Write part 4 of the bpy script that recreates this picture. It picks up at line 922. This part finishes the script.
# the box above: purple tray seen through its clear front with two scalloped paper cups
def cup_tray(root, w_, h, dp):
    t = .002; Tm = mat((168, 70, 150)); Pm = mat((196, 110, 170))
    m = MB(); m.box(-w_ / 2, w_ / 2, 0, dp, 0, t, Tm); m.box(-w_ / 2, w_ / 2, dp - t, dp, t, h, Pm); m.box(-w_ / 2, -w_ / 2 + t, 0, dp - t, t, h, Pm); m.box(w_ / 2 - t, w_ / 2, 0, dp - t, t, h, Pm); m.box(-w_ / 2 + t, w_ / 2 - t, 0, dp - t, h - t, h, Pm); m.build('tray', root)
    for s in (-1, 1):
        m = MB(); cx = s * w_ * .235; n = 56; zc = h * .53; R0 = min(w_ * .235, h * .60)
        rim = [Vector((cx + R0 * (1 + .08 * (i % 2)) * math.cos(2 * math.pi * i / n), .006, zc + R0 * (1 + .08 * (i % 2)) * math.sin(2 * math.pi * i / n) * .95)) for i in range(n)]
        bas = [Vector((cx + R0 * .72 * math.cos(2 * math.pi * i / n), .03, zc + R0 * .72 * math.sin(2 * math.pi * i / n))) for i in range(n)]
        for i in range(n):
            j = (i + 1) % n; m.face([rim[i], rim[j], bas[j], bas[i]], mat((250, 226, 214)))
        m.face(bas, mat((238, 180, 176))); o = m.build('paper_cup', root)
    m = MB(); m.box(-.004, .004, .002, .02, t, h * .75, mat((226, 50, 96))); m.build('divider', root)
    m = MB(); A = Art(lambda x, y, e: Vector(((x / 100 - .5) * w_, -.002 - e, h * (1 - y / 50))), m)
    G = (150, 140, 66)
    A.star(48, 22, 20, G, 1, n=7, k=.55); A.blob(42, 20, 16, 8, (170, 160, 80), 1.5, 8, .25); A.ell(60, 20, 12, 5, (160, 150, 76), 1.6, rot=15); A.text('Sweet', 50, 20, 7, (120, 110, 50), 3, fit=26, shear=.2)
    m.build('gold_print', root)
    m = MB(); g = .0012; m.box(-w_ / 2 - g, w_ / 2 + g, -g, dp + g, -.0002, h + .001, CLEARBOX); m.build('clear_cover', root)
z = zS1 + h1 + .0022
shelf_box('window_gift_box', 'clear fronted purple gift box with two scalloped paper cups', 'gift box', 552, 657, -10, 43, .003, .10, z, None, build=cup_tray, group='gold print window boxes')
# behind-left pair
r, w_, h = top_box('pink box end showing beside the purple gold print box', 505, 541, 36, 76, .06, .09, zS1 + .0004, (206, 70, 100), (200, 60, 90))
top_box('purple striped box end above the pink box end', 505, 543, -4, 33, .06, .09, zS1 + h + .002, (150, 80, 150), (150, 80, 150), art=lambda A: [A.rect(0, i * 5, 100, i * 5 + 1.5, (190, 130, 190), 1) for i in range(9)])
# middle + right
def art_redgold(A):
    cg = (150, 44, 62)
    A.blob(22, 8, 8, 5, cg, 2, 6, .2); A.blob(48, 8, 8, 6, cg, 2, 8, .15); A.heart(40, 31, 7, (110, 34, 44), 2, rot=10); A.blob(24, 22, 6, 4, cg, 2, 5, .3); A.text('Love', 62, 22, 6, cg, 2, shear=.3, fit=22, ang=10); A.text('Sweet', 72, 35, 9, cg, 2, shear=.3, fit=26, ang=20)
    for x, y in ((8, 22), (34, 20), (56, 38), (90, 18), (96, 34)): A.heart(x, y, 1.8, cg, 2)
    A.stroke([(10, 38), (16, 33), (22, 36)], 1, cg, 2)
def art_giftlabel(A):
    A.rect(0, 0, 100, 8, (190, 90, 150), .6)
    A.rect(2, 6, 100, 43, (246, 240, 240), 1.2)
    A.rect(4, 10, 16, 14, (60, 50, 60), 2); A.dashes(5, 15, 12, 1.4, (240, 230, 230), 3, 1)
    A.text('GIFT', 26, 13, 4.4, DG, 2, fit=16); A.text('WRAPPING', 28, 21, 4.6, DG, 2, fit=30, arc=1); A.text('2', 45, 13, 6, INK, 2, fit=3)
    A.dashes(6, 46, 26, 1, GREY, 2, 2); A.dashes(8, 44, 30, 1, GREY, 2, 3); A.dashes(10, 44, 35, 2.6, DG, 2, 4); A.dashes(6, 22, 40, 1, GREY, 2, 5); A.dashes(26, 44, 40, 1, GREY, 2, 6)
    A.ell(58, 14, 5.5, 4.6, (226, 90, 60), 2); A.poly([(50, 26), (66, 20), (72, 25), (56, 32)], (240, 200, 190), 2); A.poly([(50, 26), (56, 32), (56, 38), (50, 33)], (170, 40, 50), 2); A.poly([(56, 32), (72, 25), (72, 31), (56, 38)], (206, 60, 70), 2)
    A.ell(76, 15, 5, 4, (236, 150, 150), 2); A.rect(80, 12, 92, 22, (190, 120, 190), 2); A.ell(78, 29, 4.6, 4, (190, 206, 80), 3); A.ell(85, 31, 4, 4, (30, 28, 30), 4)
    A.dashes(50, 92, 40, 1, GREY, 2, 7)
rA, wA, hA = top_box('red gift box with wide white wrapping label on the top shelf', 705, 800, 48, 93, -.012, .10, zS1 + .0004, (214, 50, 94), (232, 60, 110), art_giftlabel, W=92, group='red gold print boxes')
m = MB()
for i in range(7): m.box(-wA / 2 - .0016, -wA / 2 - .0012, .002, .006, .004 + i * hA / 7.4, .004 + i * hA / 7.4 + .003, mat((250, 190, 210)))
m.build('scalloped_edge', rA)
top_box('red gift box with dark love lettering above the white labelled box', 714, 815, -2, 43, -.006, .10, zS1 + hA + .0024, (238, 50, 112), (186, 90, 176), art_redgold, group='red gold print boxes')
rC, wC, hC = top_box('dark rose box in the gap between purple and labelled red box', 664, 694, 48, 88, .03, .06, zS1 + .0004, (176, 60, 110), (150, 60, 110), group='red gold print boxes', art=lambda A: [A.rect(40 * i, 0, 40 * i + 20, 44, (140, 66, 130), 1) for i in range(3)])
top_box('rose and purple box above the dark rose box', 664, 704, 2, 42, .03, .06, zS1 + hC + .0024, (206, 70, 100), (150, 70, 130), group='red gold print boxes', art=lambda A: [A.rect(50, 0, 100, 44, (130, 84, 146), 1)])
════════
● **Exercise aim**
Copy out the data shown above without altering anything.

● **Solution for this problem**
Write part 4 of the bpy script that recreates this picture. It picks up at line 922. This part finishes the script.
# the box above: purple tray seen through its clear front with two scalloped paper cups
def cup_tray(root, w_, h, dp):
    t = .002; Tm = mat((168, 70, 150)); Pm = mat((196, 110, 170))
    m = MB(); m.box(-w_ / 2, w_ / 2, 0, dp, 0, t, Tm); m.box(-w_ / 2, w_ / 2, dp - t, dp, t, h, Pm); m.box(-w_ / 2, -w_ / 2 + t, 0, dp - t, t, h, Pm); m.box(w_ / 2 - t, w_ / 2, 0, dp - t, t, h, Pm); m.box(-w_ / 2 + t, w_ / 2 - t, 0, dp - t, h - t, h, Pm); m.build('tray', root)
    for s in (-1, 1):
        m = MB(); cx = s * w_ * .235; n = 56; zc = h * .53; R0 = min(w_ * .235, h * .60)
        rim = [Vector((cx + R0 * (1 + .08 * (i % 2)) * math.cos(2 * math.pi * i / n), .006, zc + R0 * (1 + .08 * (i % 2)) * math.sin(2 * math.pi * i / n) * .95)) for i in range(n)]
        bas = [Vector((cx + R0 * .72 * math.cos(2 * math.pi * i / n), .03, zc + R0 * .72 * math.sin(2 * math.pi * i / n))) for i in range(n)]
        for i in range(n):
            j = (i + 1) % n; m.face([rim[i], rim[j], bas[j], bas[i]], mat((250, 226, 214)))
        m.face(bas, mat((238, 180, 176))); o = m.build('paper_cup', root)
    m = MB(); m.box(-.004, .004, .002, .02, t, h * .75, mat((226, 50, 96))); m.build('divider', root)
    m = MB(); A = Art(lambda x, y, e: Vector(((x / 100 - .5) * w_, -.002 - e, h * (1 - y / 50))), m)
    G = (150, 140, 66)
    A.star(48, 22, 20, G, 1, n=7, k=.55); A.blob(42, 20, 16, 8, (170, 160, 80), 1.5, 8, .25); A.ell(60, 20, 12, 5, (160, 150, 76), 1.6, rot=15); A.text('Sweet', 50, 20, 7, (120, 110, 50), 3, fit=26, shear=.2)
    m.build('gold_print', root)
    m = MB(); g = .0012; m.box(-w_ / 2 - g, w_ / 2 + g, -g, dp + g, -.0002, h + .001, CLEARBOX); m.build('clear_cover', root)
z = zS1 + h1 + .0022
shelf_box('window_gift_box', 'clear fronted purple gift box with two scalloped paper cups', 'gift box', 552, 657, -10, 43, .003, .10, z, None, build=cup_tray, group='gold print window boxes')
# behind-left pair
r, w_, h = top_box('pink box end showing beside the purple gold print box', 505, 541, 36, 76, .06, .09, zS1 + .0004, (206, 70, 100), (200, 60, 90))
top_box('purple striped box end above the pink box end', 505, 543, -4, 33, .06, .09, zS1 + h + .002, (150, 80, 150), (150, 80, 150), art=lambda A: [A.rect(0, i * 5, 100, i * 5 + 1.5, (190, 130, 190), 1) for i in range(9)])
# middle + right
def art_redgold(A):
    cg = (150, 44, 62)
    A.blob(22, 8, 8, 5, cg, 2, 6, .2); A.blob(48, 8, 8, 6, cg, 2, 8, .15); A.heart(40, 31, 7, (110, 34, 44), 2, rot=10); A.blob(24, 22, 6, 4, cg, 2, 5, .3); A.text('Love', 62, 22, 6, cg, 2, shear=.3, fit=22, ang=10); A.text('Sweet', 72, 35, 9, cg, 2, shear=.3, fit=26, ang=20)
    for x, y in ((8, 22), (34, 20), (56, 38), (90, 18), (96, 34)): A.heart(x, y, 1.8, cg, 2)
    A.stroke([(10, 38), (16, 33), (22, 36)], 1, cg, 2)
def art_giftlabel(A):
    A.rect(0, 0, 100, 8, (190, 90, 150), .6)
    A.rect(2, 6, 100, 43, (246, 240, 240), 1.2)
    A.rect(4, 10, 16, 14, (60, 50, 60), 2); A.dashes(5, 15, 12, 1.4, (240, 230, 230), 3, 1)
    A.text('GIFT', 26, 13, 4.4, DG, 2, fit=16); A.text('WRAPPING', 28, 21, 4.6, DG, 2, fit=30, arc=1); A.text('2', 45, 13, 6, INK, 2, fit=3)
    A.dashes(6, 46, 26, 1, GREY, 2, 2); A.dashes(8, 44, 30, 1, GREY, 2, 3); A.dashes(10, 44, 35, 2.6, DG, 2, 4); A.dashes(6, 22, 40, 1, GREY, 2, 5); A.dashes(26, 44, 40, 1, GREY, 2, 6)
    A.ell(58, 14, 5.5, 4.6, (226, 90, 60), 2); A.poly([(50, 26), (66, 20), (72, 25), (56, 32)], (240, 200, 190), 2); A.poly([(50, 26), (56, 32), (56, 38), (50, 33)], (170, 40, 50), 2); A.poly([(56, 32), (72, 25), (72, 31), (56, 38)], (206, 60, 70), 2)
    A.ell(76, 15, 5, 4, (236, 150, 150), 2); A.rect(80, 12, 92, 22, (190, 120, 190), 2); A.ell(78, 29, 4.6, 4, (190, 206, 80), 3); A.ell(85, 31, 4, 4, (30, 28, 30), 4)
    A.dashes(50, 92, 40, 1, GREY, 2, 7)
rA, wA, hA = top_box('red gift box with wide white wrapping label on the top shelf', 705, 800, 48, 93, -.012, .10, zS1 + .0004, (214, 50, 94), (232, 60, 110), art_giftlabel, W=92, group='red gold print boxes')
m = MB()
for i in range(7): m.box(-wA / 2 - .0016, -wA / 2 - .0012, .002, .006, .004 + i * hA / 7.4, .004 + i * hA / 7.4 + .003, mat((250, 190, 210)))
m.build('scalloped_edge', rA)
top_box('red gift box with dark love lettering above the white labelled box', 714, 815, -2, 43, -.006, .10, zS1 + hA + .0024, (238, 50, 112), (186, 90, 176), art_redgold, group='red gold print boxes')
rC, wC, hC = top_box('dark rose box in the gap between purple and labelled red box', 664, 694, 48, 88, .03, .06, zS1 + .0004, (176, 60, 110), (150, 60, 110), group='red gold print boxes', art=lambda A: [A.rect(40 * i, 0, 40 * i + 20, 44, (140, 66, 130), 1) for i in range(3)])
top_box('rose and purple box above the dark rose box', 664, 704, 2, 42, .03, .06, zS1 + hC + .0024, (206, 70, 100), (150, 70, 130), group='red gold print boxes', art=lambda A: [A.rect(50, 0, 100, 44, (130, 84, 146), 1)])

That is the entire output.